• [STATED PROBLEM] Leave out the pictures and transcribe everything else exactly.

## START

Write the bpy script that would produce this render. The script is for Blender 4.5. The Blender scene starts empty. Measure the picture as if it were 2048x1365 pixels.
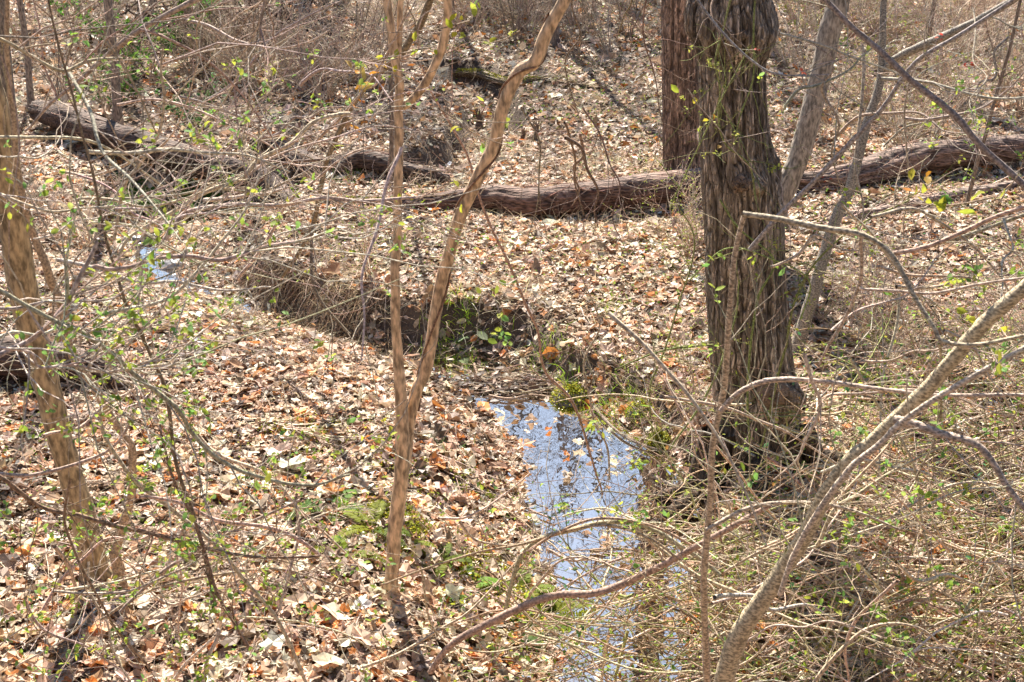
import bpy, math, numpy as np
from mathutils import Vector
# ------------------------------------------------------------------ camera, sky, sun
PITCH = math.radians(24.0); CAMZ = 4.2; FPX = 2048*50/36.0
scene = bpy.context.scene
COL = scene.collection
cam_d = bpy.data.cameras.new("camera"); cam = bpy.data.objects.new("camera", cam_d); COL.objects.link(cam)
cam.location = (0, 0, CAMZ); cam.rotation_euler = (math.pi/2-PITCH, 0, 0)
cam_d.lens = 50; cam_d.sensor_width = 36; cam_d.clip_start = 0.1; cam_d.clip_end = 600
cam_d.dof.use_dof = True; cam_d.dof.focus_distance = 10.5; cam_d.dof.aperture_fstop = 11.0
scene.camera = cam
SUN_EL = math.radians(44); SUN_AZ = math.radians(-10)        # azimuth from +Y towards +X
world = bpy.data.worlds.new("World"); scene.world = world; world.use_nodes = True
nt = world.node_tree; nt.nodes.clear()
sky = nt.nodes.new('ShaderNodeTexSky'); sky.sky_type = 'NISHITA'; sky.sun_disc = False
sky.sun_elevation = SUN_EL; sky.sun_rotation = SUN_AZ; sky.dust_density = .3; sky.air_density = 1.0
bg = nt.nodes.new('ShaderNodeBackground'); bg.inputs[1].default_value = 0.06
wo = nt.nodes.new('ShaderNodeOutputWorld'); nt.links.new(sky.outputs[0], bg.inputs[0]); nt.links.new(bg.outputs[0], wo.inputs[0])
sl = bpy.data.lights.new("sun", 'SUN'); sl.energy = 5.0; sl.angle = math.radians(0.53); sl.color = (1, 0.93, 0.83)
sun = bpy.data.objects.new("sun", sl); COL.objects.link(sun)
sd = Vector((math.sin(SUN_AZ)*math.cos(SUN_EL), math.cos(SUN_AZ)*math.cos(SUN_EL), math.sin(SUN_EL)))
sun.rotation_euler = sd.to_track_quat('Z', 'Y').to_euler()
scene.view_settings.view_transform = 'Standard'; scene.view_settings.look = 'None'
scene.view_settings.exposure = 1.65; scene.view_settings.gamma = 1

rng = np.random.default_rng(7)
# ------------------------------------------------------------------ pixel helpers (2048 x 1365 photo pixels)
CP, SP = math.cos(PITCH), math.sin(PITCH)
def rays(px, py):
    cx = (np.asarray(px, float)-1024)/FPX; cy = (682.5-np.asarray(py, float))/FPX
    return np.stack([cx, CP+cy*SP, -SP+cy*CP], -1)
def P(px, py, Y):
    d = rays(px, py); t = np.asarray(Y)/d[..., 1]
    return d*t[..., None]+np.array([0, 0, CAMZ])
def plane_pt(px, py, z):
    d = rays(px, py); t = (z-CAMZ)/d[..., 2]
    return d*t[..., None]+np.array([0, 0, CAMZ])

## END

• [TASK SOLUTION]
Write the bpy script that would produce this render. The script is for Blender 4.5. The Blender scene starts empty. Measure the picture as if it were 2048x1365 pixels.
import bpy, math, numpy as np
from mathutils import Vector
# ------------------------------------------------------------------ camera, sky, sun
PITCH = math.radians(24.0); CAMZ = 4.2; FPX = 2048*50/36.0
scene = bpy.context.scene
COL = scene.collection
cam_d = bpy.data.cameras.new("camera"); cam = bpy.data.objects.new("camera", cam_d); COL.objects.link(cam)
cam.location = (0, 0, CAMZ); cam.rotation_euler = (math.pi/2-PITCH, 0, 0)
cam_d.lens = 50; cam_d.sensor_width = 36; cam_d.clip_start = 0.1; cam_d.clip_end = 600
cam_d.dof.use_dof = True; cam_d.dof.focus_distance = 10.5; cam_d.dof.aperture_fstop = 11.0
scene.camera = cam
SUN_EL = math.radians(44); SUN_AZ = math.radians(-10)        # azimuth from +Y towards +X
world = bpy.data.worlds.new("World"); scene.world = world; world.use_nodes = True
nt = world.node_tree; nt.nodes.clear()
sky = nt.nodes.new('ShaderNodeTexSky'); sky.sky_type = 'NISHITA'; sky.sun_disc = False
sky.sun_elevation = SUN_EL; sky.sun_rotation = SUN_AZ; sky.dust_density = .3; sky.air_density = 1.0
bg = nt.nodes.new('ShaderNodeBackground'); bg.inputs[1].default_value = 0.06
wo = nt.nodes.new('ShaderNodeOutputWorld'); nt.links.new(sky.outputs[0], bg.inputs[0]); nt.links.new(bg.outputs[0], wo.inputs[0])
sl = bpy.data.lights.new("sun", 'SUN'); sl.energy = 5.0; sl.angle = math.radians(0.53); sl.color = (1, 0.93, 0.83)
sun = bpy.data.objects.new("sun", sl); COL.objects.link(sun)
sd = Vector((math.sin(SUN_AZ)*math.cos(SUN_EL), math.cos(SUN_AZ)*math.cos(SUN_EL), math.sin(SUN_EL)))
sun.rotation_euler = sd.to_track_quat('Z', 'Y').to_euler()
scene.view_settings.view_transform = 'Standard'; scene.view_settings.look = 'None'
scene.view_settings.exposure = 1.65; scene.view_settings.gamma = 1

rng = np.random.default_rng(7)
# ------------------------------------------------------------------ pixel helpers (2048 x 1365 photo pixels)
CP, SP = math.cos(PITCH), math.sin(PITCH)
def rays(px, py):
    cx = (np.asarray(px, float)-1024)/FPX; cy = (682.5-np.asarray(py, float))/FPX
    return np.stack([cx, CP+cy*SP, -SP+cy*CP], -1)
def P(px, py, Y):
    d = rays(px, py); t = np.asarray(Y)/d[..., 1]
    return d*t[..., None]+np.array([0, 0, CAMZ])
def plane_pt(px, py, z):
    d = rays(px, py); t = (z-CAMZ)/d[..., 2]
    return d*t[..., None]+np.array([0, 0, CAMZ])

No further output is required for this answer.